Michael Needham is the CEO of the conservative group Heritage Action. CBS News

"The American people are overwhelmingly saying we need to stop Obamacare," said Michael Needham, the CEO of Heritage Action. It is the political arm of the nation's largest conservative think tank.

Months ago, he and fellow activists devised a plan to try defund or delay Obamacare by blocking federal spending, even if it led to a government shutdown.

Heritage Action used negative advertising to attack Republicans who refused to sign on to the strategy. And during the August congressional recess, Needham and Heritage Action fired up grassroots conservatives with a nine-city 'Defund Obamacare' tour.
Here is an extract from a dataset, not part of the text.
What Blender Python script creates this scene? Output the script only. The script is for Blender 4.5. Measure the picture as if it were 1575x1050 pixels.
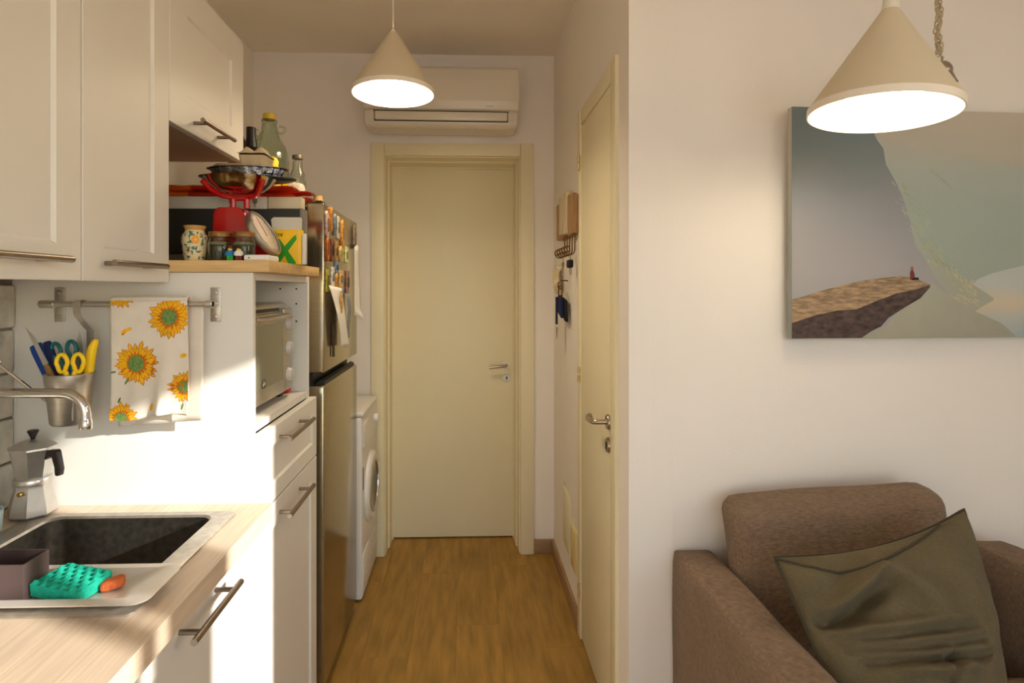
import bpy, bmesh, math, random
from mathutils import Vector, Matrix
random.seed(7)
PI = math.pi
for o in list(bpy.data.objects):
    bpy.data.objects.remove(o, do_unlink=True)
scene = bpy.context.scene
C = scene.collection

# ------------------------------------------------------------------ camera
FPX, CX, CY, CAM_H = 870.0, 746.0, 445.0, 1.41      # focal length and principal point for a 1575x1050 frame
cam_d = bpy.data.cameras.new('camera')
cam = bpy.data.objects.new('camera', cam_d); C.objects.link(cam)
cam_d.sensor_fit = 'HORIZONTAL'; cam_d.sensor_width = 36.0
cam_d.lens = FPX / 1575.0 * 36.0
cam_d.shift_x = (787.5 - CX) / 1575.0
cam_d.shift_y = -(525.0 - CY) / 1575.0
cam_d.clip_start = 0.02
cam.location = (0, 0, CAM_H)
cam.rotation_euler = (PI / 2, 0, -math.atan(29.0 / 870.0))
scene.camera = cam

# ------------------------------------------------------------------ world, sun, exposure
world = bpy.data.worlds.new('world'); scene.world = world; world.use_nodes = True
wn = world.node_tree.nodes; wl = world.node_tree.links
sky = wn.new('ShaderNodeTexSky'); sky.sky_type = 'NISHITA'; sky.sun_disc = False
sky.sun_elevation = math.radians(22); sky.sun_rotation = math.radians(114)
sky.air_density = 1.0; sky.dust_density = 0.6
haze = wn.new('ShaderNodeHueSaturation'); haze.inputs['Saturation'].default_value = 0.9       # thin high cloud
wl.new(sky.outputs[0], haze.inputs['Color']); wl.new(haze.outputs[0], wn['Background'].inputs[0])
wn['Background'].inputs[1].default_value = 0.56

SUN_DIR = Vector((-1.0, 0.45, -0.40)).normalized()
sun_d = bpy.data.lights.new('sun', 'SUN'); sun = bpy.data.objects.new('sun', sun_d); C.objects.link(sun)
sun_d.energy = 9.5; sun_d.angle = math.radians(0.7); sun_d.color = (1.0, 0.96, 0.89)
sun.rotation_euler = SUN_DIR.to_track_quat('-Z', 'Y').to_euler()
sun.location = (3.5, -1.5, 3.0)

def portal(name, loc, rot, sx, sy):
    d = bpy.data.lights.new(name, 'AREA'); o = bpy.data.objects.new(name, d); C.objects.link(o)
    d.shape = 'RECTANGLE'; d.size = sx; d.size_y = sy; d.cycles.is_portal = True
    o.location = loc; o.rotation_euler = rot
portal('window_portal', (2.26, -0.22, 1.906), (0, PI / 2, 0), 0.912, 0.86)
portal('window_portal', (0.75, -2.26, 1.22), (PI / 2, 0, 0), 2.6, 2.4)

LAMP_POWER = {'corridor': 66.0, 'near': 15.0}      # strength of the two lamp diffusers
scene.view_settings.view_transform = 'Standard'
scene.view_settings.look = 'None'
scene.view_settings.gamma = 1.0
scene.view_settings.use_curve_mapping = False
scene.view_settings.exposure = -0.08
scene.cycles.diffuse_bounces = 8
scene.cycles.max_bounces = 14

# ------------------------------------------------------------------ materials
def lin(c):
    return tuple((v / 255 / 12.92) if v / 255 <= 0.04045 else ((v / 255 + 0.055) / 1.055) ** 2.4 for v in c)

def M(name, rgb, rough=0.6, metal=0.0, var=0.06, scale=6.0, stretch=(1, 1, 1), bump=0.0, bscale=80.0, trans=0.0,
      rnd=0.0, spec=0.5, coat=0.0, emit=0.0, detail=4.0, ior=1.45, alpha=1.0):
    m = bpy.data.materials.new(name); m.use_nodes = True
    n = m.node_tree.nodes; l = m.node_tree.links; b = n['Principled BSDF']
    c = lin(rgb)
    b.inputs['Roughness'].default_value = rough; b.inputs['Metallic'].default_value = metal
    b.inputs['IOR'].default_value = ior
    b.inputs['Specular IOR Level'].default_value = spec
    b.inputs['Transmission Weight'].default_value = trans
    b.inputs['Coat Weight'].default_value = coat
    b.inputs['Alpha'].default_value = alpha
    tc = n.new('ShaderNodeTexCoord'); mp = n.new('ShaderNodeMapping'); l.new(tc.outputs['Object'], mp.inputs[0])
    mp.inputs['Scale'].default_value = stretch
    ns = n.new('ShaderNodeTexNoise'); ns.inputs['Scale'].default_value = scale; ns.inputs['Detail'].default_value = detail
    l.new(mp.outputs[0], ns.inputs['Vector'])
    rp = n.new('ShaderNodeValToRGB'); l.new(ns.outputs[0], rp.inputs[0])
    rp.color_ramp.elements[0].position = 0.3; rp.color_ramp.elements[1].position = 0.7
    rp.color_ramp.elements[0].color = (*[max(0, v * (1 - var)) for v in c], 1)
    rp.color_ramp.elements[1].color = (*[min(1, v * (1 + var)) for v in c], 1)
    col = rp.outputs[0]
    if rnd:
        oi = n.new('ShaderNodeObjectInfo'); mr = n.new('ShaderNodeMapRange'); l.new(oi.outputs['Random'], mr.inputs[0])
        mr.inputs[3].default_value = 1 - rnd; mr.inputs[4].default_value = 1 + rnd
        hs = n.new('ShaderNodeHueSaturation'); l.new(mr.outputs[0], hs.inputs['Value']); l.new(col, hs.inputs['Color'])
        col = hs.outputs[0]
        ad = n.new('ShaderNodeVectorMath'); ad.operation = 'ADD'; sc = n.new('ShaderNodeVectorMath'); sc.operation = 'SCALE'
        cb = n.new('ShaderNodeCombineXYZ'); l.new(oi.outputs['Random'], cb.inputs[0]); l.new(oi.outputs['Random'], cb.inputs[1])
        l.new(cb.outputs[0], sc.inputs[0]); sc.inputs[3].default_value = 40
        l.new(tc.outputs['Object'], ad.inputs[0]); l.new(sc.outputs[0], ad.inputs[1]); l.new(ad.outputs[0], mp.inputs[0])
    l.new(col, b.inputs['Base Color'])
    if emit:
        b.inputs['Emission Color'].default_value = (*c, 1); b.inputs['Emission Strength'].default_value = emit
    if bump:
        n2 = n.new('ShaderNodeTexNoise'); n2.inputs['Scale'].default_value = bscale; n2.inputs['Detail'].default_value = 3
        l.new(mp.outputs[0], n2.inputs['Vector'])
        bp = n.new('ShaderNodeBump'); bp.inputs['Strength'].default_value = bump; bp.inputs['Distance'].default_value = 0.004
        l.new(n2.outputs[0], bp.inputs['Height']); l.new(bp.outputs[0], b.inputs['Normal'])
    return m

def fabric(name, rgb, var, weave=900.0, contrast=0.38):
    m = M(name, rgb, 0.95, var=var, scale=14, detail=8, spec=0.15)
    n = m.node_tree.nodes; l = m.node_tree.links; b = n['Principled BSDF']
    tc = n.new('ShaderNodeTexCoord'); fs = []
    for st in ((weave, weave, weave * 0.12), (weave * 0.12, weave * 0.12, weave), (weave * 0.12, weave, weave * 0.2)):
        mp = n.new('ShaderNodeMapping'); mp.inputs['Scale'].default_value = st; l.new(tc.outputs['Object'], mp.inputs[0])
        ns = n.new('ShaderNodeTexNoise'); ns.inputs['Scale'].default_value = 0.35; ns.inputs['Detail'].default_value = 2
        l.new(mp.outputs[0], ns.inputs['Vector']); fs.append(ns)
    a1 = n.new('ShaderNodeMath'); l.new(fs[0].outputs[0], a1.inputs[0]); l.new(fs[1].outputs[0], a1.inputs[1])
    a2 = n.new('ShaderNodeMath'); l.new(a1.outputs[0], a2.inputs[0]); l.new(fs[2].outputs[0], a2.inputs[1])
    mr = n.new('ShaderNodeMapRange'); l.new(a2.outputs[0], mr.inputs[0])
    mr.inputs[1].default_value = 1.1; mr.inputs[2].default_value = 1.9; mr.inputs[3].default_value = 1 - contrast; mr.inputs[4].default_value = 1 + contrast
    hs = n.new('ShaderNodeHueSaturation'); l.new(mr.outputs[0], hs.inputs['Value'])
    src = b.inputs['Base Color'].links[0].from_socket; l.new(src, hs.inputs['Color']); l.new(hs.outputs[0], b.inputs['Base Color'])
    bp = n.new('ShaderNodeBump'); bp.inputs['Strength'].default_value = 0.25; bp.inputs['Distance'].default_value = 0.002
    l.new(a2.outputs[0], bp.inputs['Height']); l.new(bp.outputs[0], b.inputs['Normal'])
    b.inputs['Sheen Weight'].default_value = 0.05
    return m

WALL = M('wall_paint', (240, 234, 227), 0.9, var=0.02, scale=2, bump=0.08, bscale=140)
CEIL = M('ceiling_paint', (240, 232, 218), 0.95, var=0.03, scale=3, bump=0.05)
CREAM = M('cream_lacquer', (234, 224, 190), 0.45, var=0.02, scale=3, bump=0.02, bscale=120)
PLANK = M('oak_floor', (160, 124, 60), 0.5, var=0.26, scale=5, stretch=(6, 0.9, 1), rnd=0.045, bump=0.05, bscale=40, detail=8)
SKIRT = M('skirting_oak', (158, 126, 92), 0.55, var=0.15, scale=10, stretch=(1, 1, 12))
CAB = M('cabinet_white', (222, 218, 210), 0.42, var=0.015, scale=3)
CABI = M('cabinet_inside', (215, 211, 204), 0.55, var=0.02)
CABU = M('cabinet_underside', (176, 158, 132), 0.5, var=0.05)  # brownish tint puts the warm reflection into the underside colour
OAK = M('oak_worktop', (208, 188, 164), 0.45, var=0.11, scale=9, stretch=(14, 0.6, 14), rnd=0.085, detail=8)
OAKY = M('oak_shelf_board', (205, 170, 115), 0.5, var=0.14, scale=10, stretch=(1, 8, 8), detail=8)
STONE = M('grey_stone', (188, 182, 168), 0.85, var=0.35, scale=16, bump=0.7, bscale=40, rnd=0.06, detail=8)
GROUT = M('grout', (140, 132, 120), 0.9)
SINKB = M('basin_steel', (136, 131, 122), 0.3, 0.95, var=0.25, scale=70, bump=0.05, bscale=220)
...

"For one of the first times, people all across the country, by going to town halls, changed the course of the direction that Washington wanted to go," he said.

In the August congressional recess, Michael Needham and Heritage Action fired up grassroots conservatives with the multi-city 'Defund Obamacare' tour. CBS News

Even now that the strategy appears to have failed, Needham said he's confident that in the long run he will prevail.

"We win by stopping Obamacare," he said.

And if he can't stop it? "The fight to stop Obamacare will go on," Needham said.

Despite his optimism Needham concedes that the earliest Obamacare could be repealed is the year 2017 after President Obama leaves office. He also admits that ending Obamacare will require putting a Republican in the White House and putting both houses of Congress in Republican hands.